IMA Newsletter | October 1985

Perhaps one of the most intriguing ways of gleaning some insight into Brisbane’s proliferating artist-run scene is through an engagement with print media clippings, and indeed incomplete or piecemeal fragments of  print media clippings of the time, much like the one above.

 

Here are a few that have survived to see the light of day once again for The Observatory Collective during it’s brief but vibrant activities from August 1985- April 1986.

 

The Observatory Collective was a bold and visionary artist-run located in the Little Roma Street precinct before it was demolished in April 1986 and was founded by three women, Lehan Ramsay, Robyn  Gray and Anna Zsoldos in August 1985 after completing their photography studies at the Queensland College of Art earlier that year.

 

The Observatory Collective located in the old Shirley’s Fertiliser Building at 92-102 Little Roma Street, like many of the artist-run collectives of the day included many artists, writers, filmmakers, dancers, designers, performers and musicians in its exhibitions, publications and events programs.
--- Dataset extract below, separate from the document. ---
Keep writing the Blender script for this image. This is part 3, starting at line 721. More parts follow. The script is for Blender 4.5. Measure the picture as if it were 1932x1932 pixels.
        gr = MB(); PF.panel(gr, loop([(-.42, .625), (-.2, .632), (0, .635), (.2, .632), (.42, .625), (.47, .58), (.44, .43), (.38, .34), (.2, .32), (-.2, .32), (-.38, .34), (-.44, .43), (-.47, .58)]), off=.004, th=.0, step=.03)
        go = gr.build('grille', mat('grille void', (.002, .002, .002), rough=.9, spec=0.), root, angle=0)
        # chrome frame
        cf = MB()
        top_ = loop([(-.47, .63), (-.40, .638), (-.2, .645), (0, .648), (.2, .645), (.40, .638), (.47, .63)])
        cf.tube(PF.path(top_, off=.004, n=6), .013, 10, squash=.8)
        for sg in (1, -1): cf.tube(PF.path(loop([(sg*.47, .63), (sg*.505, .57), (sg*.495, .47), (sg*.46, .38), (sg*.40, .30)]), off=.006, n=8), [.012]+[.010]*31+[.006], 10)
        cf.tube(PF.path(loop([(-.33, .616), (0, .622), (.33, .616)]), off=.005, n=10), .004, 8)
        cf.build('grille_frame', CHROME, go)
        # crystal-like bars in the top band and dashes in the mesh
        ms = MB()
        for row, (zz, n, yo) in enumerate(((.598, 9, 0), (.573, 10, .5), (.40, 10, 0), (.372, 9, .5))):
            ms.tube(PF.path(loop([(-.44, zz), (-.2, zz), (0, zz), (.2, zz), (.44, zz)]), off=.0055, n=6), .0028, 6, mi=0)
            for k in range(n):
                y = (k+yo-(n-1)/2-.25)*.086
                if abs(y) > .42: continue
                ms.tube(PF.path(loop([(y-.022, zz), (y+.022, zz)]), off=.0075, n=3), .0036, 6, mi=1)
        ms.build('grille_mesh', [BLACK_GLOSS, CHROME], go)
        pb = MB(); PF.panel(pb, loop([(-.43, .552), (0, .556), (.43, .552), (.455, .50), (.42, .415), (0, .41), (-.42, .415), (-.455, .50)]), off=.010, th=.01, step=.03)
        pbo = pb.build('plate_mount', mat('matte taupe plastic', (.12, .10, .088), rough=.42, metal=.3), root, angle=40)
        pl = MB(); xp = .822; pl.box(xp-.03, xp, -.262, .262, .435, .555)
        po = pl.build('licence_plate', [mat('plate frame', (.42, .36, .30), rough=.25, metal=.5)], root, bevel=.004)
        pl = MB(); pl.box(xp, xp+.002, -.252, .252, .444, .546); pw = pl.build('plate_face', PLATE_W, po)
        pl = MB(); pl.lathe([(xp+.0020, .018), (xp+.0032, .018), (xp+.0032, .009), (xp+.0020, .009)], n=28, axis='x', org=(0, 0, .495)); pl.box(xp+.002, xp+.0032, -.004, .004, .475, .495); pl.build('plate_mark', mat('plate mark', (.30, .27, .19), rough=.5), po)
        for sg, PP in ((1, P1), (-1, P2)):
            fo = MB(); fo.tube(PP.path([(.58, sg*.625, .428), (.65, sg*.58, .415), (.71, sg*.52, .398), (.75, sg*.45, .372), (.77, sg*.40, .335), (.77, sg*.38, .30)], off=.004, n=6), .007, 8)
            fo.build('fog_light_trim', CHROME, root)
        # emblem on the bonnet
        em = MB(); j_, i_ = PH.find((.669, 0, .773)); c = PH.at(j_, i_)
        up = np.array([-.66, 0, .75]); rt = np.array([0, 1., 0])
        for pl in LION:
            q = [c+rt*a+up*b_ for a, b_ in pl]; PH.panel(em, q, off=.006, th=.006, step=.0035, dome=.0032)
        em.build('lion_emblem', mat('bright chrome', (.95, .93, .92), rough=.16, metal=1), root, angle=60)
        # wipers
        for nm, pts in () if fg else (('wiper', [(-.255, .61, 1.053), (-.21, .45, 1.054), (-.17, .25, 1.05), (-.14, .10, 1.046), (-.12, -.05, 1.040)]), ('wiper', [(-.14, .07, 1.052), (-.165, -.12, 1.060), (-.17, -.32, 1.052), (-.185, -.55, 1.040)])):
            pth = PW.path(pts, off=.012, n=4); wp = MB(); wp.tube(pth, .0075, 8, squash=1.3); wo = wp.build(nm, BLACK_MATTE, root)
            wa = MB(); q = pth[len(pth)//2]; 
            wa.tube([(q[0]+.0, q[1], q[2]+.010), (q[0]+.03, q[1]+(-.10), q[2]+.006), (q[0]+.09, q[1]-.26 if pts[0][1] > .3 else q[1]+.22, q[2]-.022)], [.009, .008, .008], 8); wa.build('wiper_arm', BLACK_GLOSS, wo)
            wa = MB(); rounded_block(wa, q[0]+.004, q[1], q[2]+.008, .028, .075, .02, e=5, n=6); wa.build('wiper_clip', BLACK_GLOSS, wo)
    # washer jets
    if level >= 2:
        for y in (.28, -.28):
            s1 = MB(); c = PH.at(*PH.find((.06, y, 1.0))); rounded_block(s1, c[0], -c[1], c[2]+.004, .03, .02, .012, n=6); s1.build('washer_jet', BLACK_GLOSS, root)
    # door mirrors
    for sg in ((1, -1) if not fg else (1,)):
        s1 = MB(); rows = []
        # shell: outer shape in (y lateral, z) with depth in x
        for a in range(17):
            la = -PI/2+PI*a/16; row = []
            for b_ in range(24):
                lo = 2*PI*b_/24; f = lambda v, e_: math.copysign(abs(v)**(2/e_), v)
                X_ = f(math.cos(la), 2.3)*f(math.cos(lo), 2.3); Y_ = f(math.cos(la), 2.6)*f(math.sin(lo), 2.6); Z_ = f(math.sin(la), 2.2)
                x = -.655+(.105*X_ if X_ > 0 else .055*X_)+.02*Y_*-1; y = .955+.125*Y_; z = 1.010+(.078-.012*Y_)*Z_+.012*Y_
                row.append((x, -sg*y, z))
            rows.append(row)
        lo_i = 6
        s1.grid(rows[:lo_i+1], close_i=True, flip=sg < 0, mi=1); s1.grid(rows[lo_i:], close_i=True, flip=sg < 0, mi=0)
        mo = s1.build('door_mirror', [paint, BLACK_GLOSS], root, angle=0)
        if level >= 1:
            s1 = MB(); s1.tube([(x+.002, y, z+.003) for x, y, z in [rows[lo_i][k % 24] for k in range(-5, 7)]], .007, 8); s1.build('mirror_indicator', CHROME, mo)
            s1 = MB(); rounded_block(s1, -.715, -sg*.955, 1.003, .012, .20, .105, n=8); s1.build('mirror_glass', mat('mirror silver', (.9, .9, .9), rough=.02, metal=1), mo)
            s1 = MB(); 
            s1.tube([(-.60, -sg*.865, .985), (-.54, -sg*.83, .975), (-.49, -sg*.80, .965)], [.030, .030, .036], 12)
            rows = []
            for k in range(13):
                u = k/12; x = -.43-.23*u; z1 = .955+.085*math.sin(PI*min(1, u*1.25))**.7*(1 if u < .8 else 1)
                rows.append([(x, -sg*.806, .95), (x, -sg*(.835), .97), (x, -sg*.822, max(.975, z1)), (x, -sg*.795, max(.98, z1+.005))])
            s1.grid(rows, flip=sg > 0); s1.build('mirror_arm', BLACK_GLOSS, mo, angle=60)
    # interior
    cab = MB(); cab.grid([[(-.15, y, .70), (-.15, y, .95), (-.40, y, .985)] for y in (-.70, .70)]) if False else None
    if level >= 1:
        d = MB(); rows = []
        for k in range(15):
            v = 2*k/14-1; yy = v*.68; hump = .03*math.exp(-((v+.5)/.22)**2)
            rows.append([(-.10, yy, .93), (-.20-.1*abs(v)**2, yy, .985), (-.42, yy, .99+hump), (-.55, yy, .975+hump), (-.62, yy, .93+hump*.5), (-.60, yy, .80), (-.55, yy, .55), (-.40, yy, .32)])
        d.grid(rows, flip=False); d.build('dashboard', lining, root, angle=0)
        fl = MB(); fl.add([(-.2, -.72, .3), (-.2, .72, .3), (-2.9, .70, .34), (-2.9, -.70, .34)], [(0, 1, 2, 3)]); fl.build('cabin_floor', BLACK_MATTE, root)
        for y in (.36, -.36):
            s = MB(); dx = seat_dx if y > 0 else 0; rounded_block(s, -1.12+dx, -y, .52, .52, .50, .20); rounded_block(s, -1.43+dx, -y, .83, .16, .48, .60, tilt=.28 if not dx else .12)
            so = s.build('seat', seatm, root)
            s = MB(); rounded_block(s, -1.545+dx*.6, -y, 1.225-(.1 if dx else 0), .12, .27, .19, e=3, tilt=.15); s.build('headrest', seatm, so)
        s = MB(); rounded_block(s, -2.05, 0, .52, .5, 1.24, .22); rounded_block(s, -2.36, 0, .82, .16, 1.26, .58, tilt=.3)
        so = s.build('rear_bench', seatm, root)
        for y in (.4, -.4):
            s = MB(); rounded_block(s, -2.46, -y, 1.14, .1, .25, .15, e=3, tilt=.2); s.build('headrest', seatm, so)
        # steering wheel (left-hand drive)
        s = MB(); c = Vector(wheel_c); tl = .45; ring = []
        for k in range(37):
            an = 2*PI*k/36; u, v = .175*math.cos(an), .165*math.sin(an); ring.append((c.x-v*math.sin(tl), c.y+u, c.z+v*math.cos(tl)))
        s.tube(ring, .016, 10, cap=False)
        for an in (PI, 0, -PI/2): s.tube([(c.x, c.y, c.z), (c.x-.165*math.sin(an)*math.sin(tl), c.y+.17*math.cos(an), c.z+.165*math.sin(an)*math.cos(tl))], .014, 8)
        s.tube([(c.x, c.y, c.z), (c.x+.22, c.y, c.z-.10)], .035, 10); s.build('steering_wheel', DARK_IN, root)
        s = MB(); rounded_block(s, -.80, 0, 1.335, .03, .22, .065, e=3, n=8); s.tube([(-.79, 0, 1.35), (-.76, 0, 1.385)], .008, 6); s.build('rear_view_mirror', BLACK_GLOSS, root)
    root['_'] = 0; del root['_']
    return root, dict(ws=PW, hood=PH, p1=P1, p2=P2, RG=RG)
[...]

Creatives including Ivan Nunn, Rose Mere, Stephen Mackerras, Marion Drew, Penny Algar, Carmen Aquilina, Linda Rance, John Stafford, Richard Stringer, Joanna Greenwood, Jay Younger, Mark Webb, Lindy Collins, Phyllis Paterson, John Mansfield, Zip, Mark Ross, Despina Macris, Anna Bourke, Sheridan Kennedy, Michelle Andringa, Jeanelle Hurst, Jane Richens, Virginia Barratt, Peter Anderson and many others.

 

The Observatory is significant to note in the fabric of 1980s Queensland artist-run heritage for it’s inclusive approach to artists exploring postmodern or post-object means rather than realist or vernacular means with photography.

 

Models and techniques including a guerilla and/ or interdisciplinary approach to photographic history; installation, hand-colouring, printing on fabric and textiles, photo montage, the exploration of post-colonial, feminist and queer theories prevailing at the time, theories of deconstruction, alterity, narrativity, theatricality and folly,  employing and adapting old and new reproduction technologies like toy cameras, Polaroid, photocopying, super eight film, analogue video, altering early analogue cameras and found negatives, artist-books, ephemera, newsletters and zines.